Who?
There’s an old bit about how
the essence of Puritanism was the fear that somebody, somewhere was having a
good time. Is there a hedonistic obverse to this idea? If pleasure is the
highest good, does it matter who is feeling their oats? Of course most of us
would insist that it matters a very great deal how the goodies are distributed.
Thus even utilitarians have some truck with deontology when they insist on the
greatest happiness for the greatest number. They insist on an element of
fairness even though concepts like fairness seems to go along with an entirely
different moral philosophy. If pleasure really were a quantity like mass, one
could imagine a consistent hedonist who only considered the sum total of
pleasure resulting from some arrangement and didn’t care if it only accrued to
a few or even just one. I imagine a divine monster arguing that a supreme
pleasure is justified even if it would only be enjoyed by a single individual
and that individual would not be him. Indeed, I think that actual psychopaths
reason in this way, even when they wouldn’t be the ones who do the
enjoying—it’s the Sadist’s version of veil of ignorance. Come to think of it,
I’m pretty sure the Marquis would accuse Bentham of inconsistency in insisting
that the happiness be spread around. Why should that matter? Mill is often
accused of messing things up by insisting on adding to Bentham’s purely
quantitative view of pleasure a dimension of quality: he didn’t want to have to
admit that a happy pig might find in its swill a superior felicity to an Oxford
don could experience from reading a Horatian ode. It’s worse than that, though,
and not just because the pigs are bound to outnumber the dons. One needs a
separate principle of justice or has to face some pretty alarming implications.
Part of the logical appeal
of putting a supreme valuation on pleasure is that it allows us to believe that
there are genuine ultimates in the universe. Something that is pleasurable is
not thought to be good because it is leads to something else, but because of
what it is in the present. Like pain which doesn’t stop hurting even if it
isn’t the foreplay of death or some other future evil, a moment of ecstasy gratifies
even if might not be worth its consequences.

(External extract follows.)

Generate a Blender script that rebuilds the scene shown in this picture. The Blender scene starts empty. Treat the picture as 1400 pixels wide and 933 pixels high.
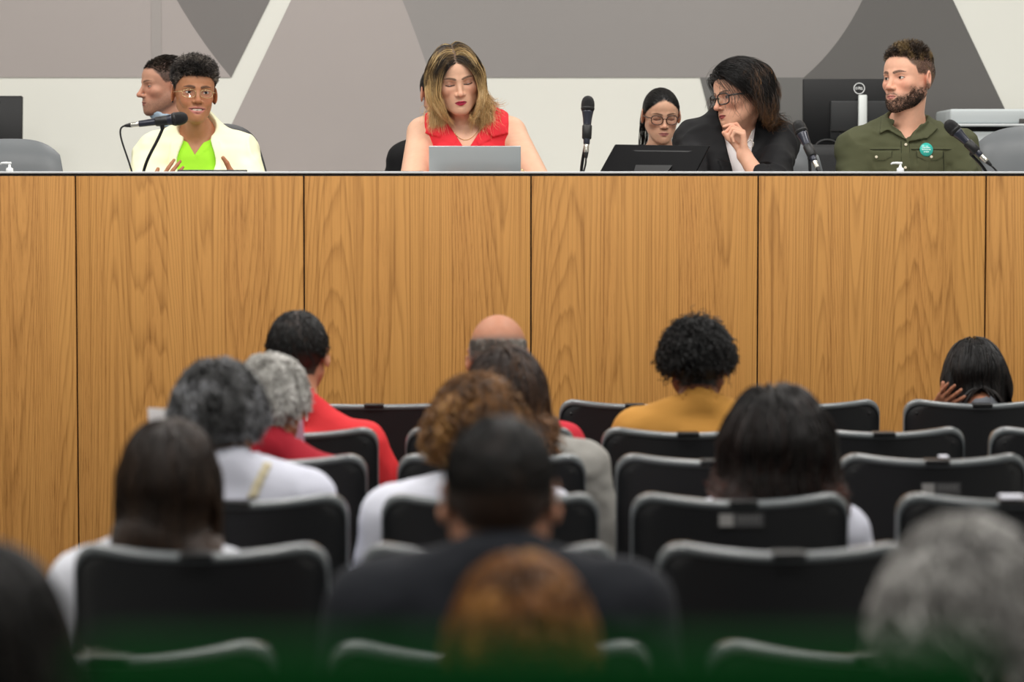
ONLY=None
import bpy, math, random, os
import numpy as np
from mathutils import Vector, Matrix
random.seed(7)
RNG = np.random.default_rng(11)
SC = bpy.context.scene
COL = SC.collection
F = 3557.0; CAMZ = 1.64
YAW = math.atan(30 / F); PITCH = math.atan(196.5 / F)
CAMROT = Matrix.Rotation(-YAW, 3, 'Z') @ Matrix.Rotation(math.pi / 2 - PITCH, 3, 'X')
R_ = math.radians

def at(px, py, Y):
    """the point of the place seen at pixel (px, py) at the distance Y in front of the camera"""
    d = CAMROT @ Vector(((px - 700) / F, (466.5 - py) / F, -1))
    return Vector((0, 0, CAMZ)) + d * (Y / d.y)

# ---------------------------------------------------------------- materials
def lin(h):
    if isinstance(h, str):
        h = h.lstrip('#'); c = [int(h[i:i + 2], 16) / 255 for i in (0, 2, 4)]
    else:
        c = list(h)
    return tuple((v / 12.92 if v <= .04045 else ((v + .055) / 1.055) ** 2.4) for v in c)

MATS = {}
def mat(name, color='#808080', rough=.5, metal=0., spec=.5, coat=0., bump=0., bscale=200., vary=0., vscale=8., alpha=1., trans=0., emis=0., vcol=False, sheen=0., sss=0.):
    if name in MATS: return MATS[name]
    m = bpy.data.materials.new(name); m.use_nodes = True
    nt = m.node_tree; b = nt.nodes['Principled BSDF']
    c = lin(color)
    b.inputs['Base Color'].default_value = (*c, 1)
    b.inputs['Roughness'].default_value = rough
    b.inputs['Metallic'].default_value = metal
    b.inputs['Specular IOR Level'].default_value = spec
    b.inputs['Coat Weight'].default_value = coat
    if sheen: b.inputs['Sheen Weight'].default_value = sheen
    if trans: b.inputs['Transmission Weight'].default_value = trans
    if alpha < 1: b.inputs['Alpha'].default_value = alpha
    if sss:
        b.inputs['Subsurface Weight'].default_value = sss
        b.inputs['Subsurface Radius'].default_value = (1., .35, .2)
        b.inputs['Subsurface Scale'].default_value = .006
    tc = nt.nodes.new('ShaderNodeTexCoord')
    if vcol:
        a = nt.nodes.new('ShaderNodeAttribute'); a.attribute_name = 'tint'
        nt.links.new(a.outputs['Color'], b.inputs['Base Color'])
        mr = nt.nodes.new('ShaderNodeMapRange'); mr.inputs['To Min'].default_value = .12; mr.inputs['To Max'].default_value = rough
        nt.links.new(a.outputs['Alpha'], mr.inputs['Value']); nt.links.new(mr.outputs['Result'], b.inputs['Roughness'])
    if vary:
        n = nt.nodes.new('ShaderNodeTexNoise'); n.inputs['Scale'].default_value = vscale; n.inputs['Detail'].default_value = 4
        mx = nt.nodes.new('ShaderNodeMix'); mx.data_type = 'RGBA'
        mx.inputs['A'].default_value = (*[v * (1 - vary) for v in c], 1)
        mx.inputs['B'].default_value = (*[min(1, v * (1 + vary)) for v in c], 1)
        nt.links.new(tc.outputs['Object'], n.inputs['Vector'])
        nt.links.new(n.outputs['Fac'], mx.inputs['Factor']); nt.links.new(mx.outputs['Result'], b.inputs['Base Color'])
    if bump:
        n = nt.nodes.new('ShaderNodeTexNoise'); n.inputs['Scale'].default_value = bscale; n.inputs['Detail'].default_value = 3
        bp = nt.nodes.new('ShaderNodeBump'); bp.inputs['Strength'].default_value = bump; bp.inputs['Distance'].default_value = .002
        nt.links.new(tc.outputs['Object'], n.inputs['Vector'])
        nt.links.new(n.outputs['Fac'], bp.inputs['Height']); nt.links.new(bp.outputs['Normal'], b.inputs['Normal'])
    MATS[name] = m
    return m

# ---------------------------------------------------------------- objects
def mesh_obj(name, V, Fc, m, parent=None, tint=None, smooth=True, loc=None):
    me = bpy.data.meshes.new(name)
    V = np.asarray(V, dtype=np.float32)
    if isinstance(Fc, np.ndarray):
        n, k = Fc.shape
        me.vertices.add(len(V)); me.vertices.foreach_set('co', V.ravel())
        me.loops.add(n * k); me.loops.foreach_set('vertex_index', Fc.astype(np.int32).ravel())
        me.polygons.add(n); me.polygons.foreach_set('loop_start', np.arange(0, n * k, k, dtype=np.int32))
        me.update(calc_edges=True)
    else:
        me.from_pydata(V.tolist(), [], Fc); me.update()
    me.validate()
    if smooth: me.polygons.foreach_set('use_smooth', np.ones(len(me.polygons), dtype=bool))
    if tint is not None:
        a = me.color_attributes.new('tint', 'FLOAT_COLOR', 'POINT')
        t = np.asarray(tint, dtype=np.float32)
        if t.shape[1] == 3: t = np.concatenate([t, np.ones((len(t), 1), np.float32)], 1)
        a.data.foreach_set('color', t.ravel())
    if isinstance(m, (list, tuple)):
        for q in m: me.materials.append(q)
    else: me.materials.append(m)
    o = bpy.data.objects.new(name, me); COL.objects.link(o)
    if parent is not None: o.parent = parent
    if loc is not None: o.location = loc
    return o

def tag(o, label=None, cat=None, group=None, kind=None):
    if label: o['label'] = label
    if cat: o['category'] = cat
    if group: o['group'] = group
    if kind: o['kind'] = kind
    return o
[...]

It just is; and requires, or so we
would sometimes like to believe, no exegesis unlike things such as love or
virtue that have to mean in order to be and therefore disappear into the very
act of being understood. On this view, pleasure is an end in itself, an
infra-cosmic eschaton, which, unlike some postulated act of creation from
nothing or interminably postponed day of justice, has the virtue of actually
occurring, though Blake’s “eternity in the palm of your hand” may not be very
grand when you consider the reality of the thing. That’s not the real problem,
however. If pleasure and pain aren’t good and bad because of what they lead to,
if they really are absolute, it also really doesn’t matter who experiences them
since they are more fundamental than the persons or animals in whom they occur.